Durch Geldmangel und Liebeskummer getrieben, musterte Focquenbroch 1668 an bei der West-Indischen Companie (WIC) als "Fiscaal", eine Art Zollbeamter.
Die WIC hatte das Alleinrecht für die Niederlande auf die Ausfuhren aus der Elfenbein-, der Gold- , und der Sklavenküste. Die Handelsware entsprach im Wesentlichen den Namen der Küsten.

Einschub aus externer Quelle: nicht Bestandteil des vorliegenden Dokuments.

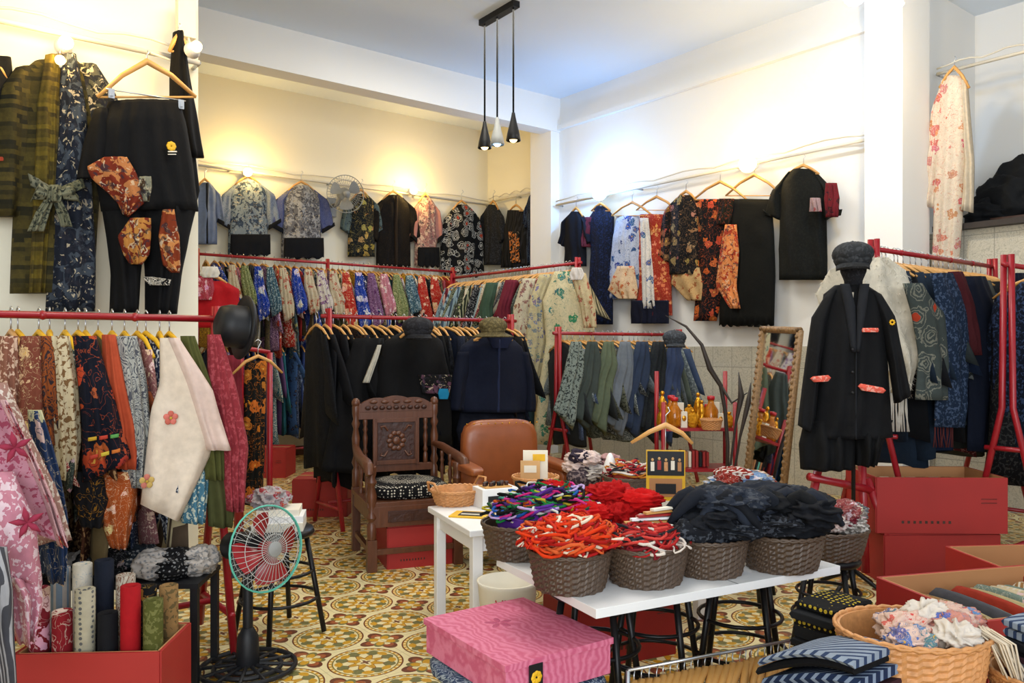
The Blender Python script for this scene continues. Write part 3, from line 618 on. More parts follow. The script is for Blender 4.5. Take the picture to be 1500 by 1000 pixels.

Der "Fiscaal" hatte als eine seiner Aufgaben die Bekämpfung der Schmuggler, gegen Teilhabe an der beschlagnahmten Schmuggelware. Focquenbrochs Standort war Elmina an der West-Afrikanischen Küste, der wichtigste niederländische Stützpunkt dort, aber auch andere Mächte hatten sich in West-Afrika festgekrallt, darunter Frankreich, England, Dänemark, Schweden und Brandenburg.
Elmina wurde als Hölle auf Erden beschrieben, die Überlebensdauer der Holländer wird mit 60 Wochen angegeben.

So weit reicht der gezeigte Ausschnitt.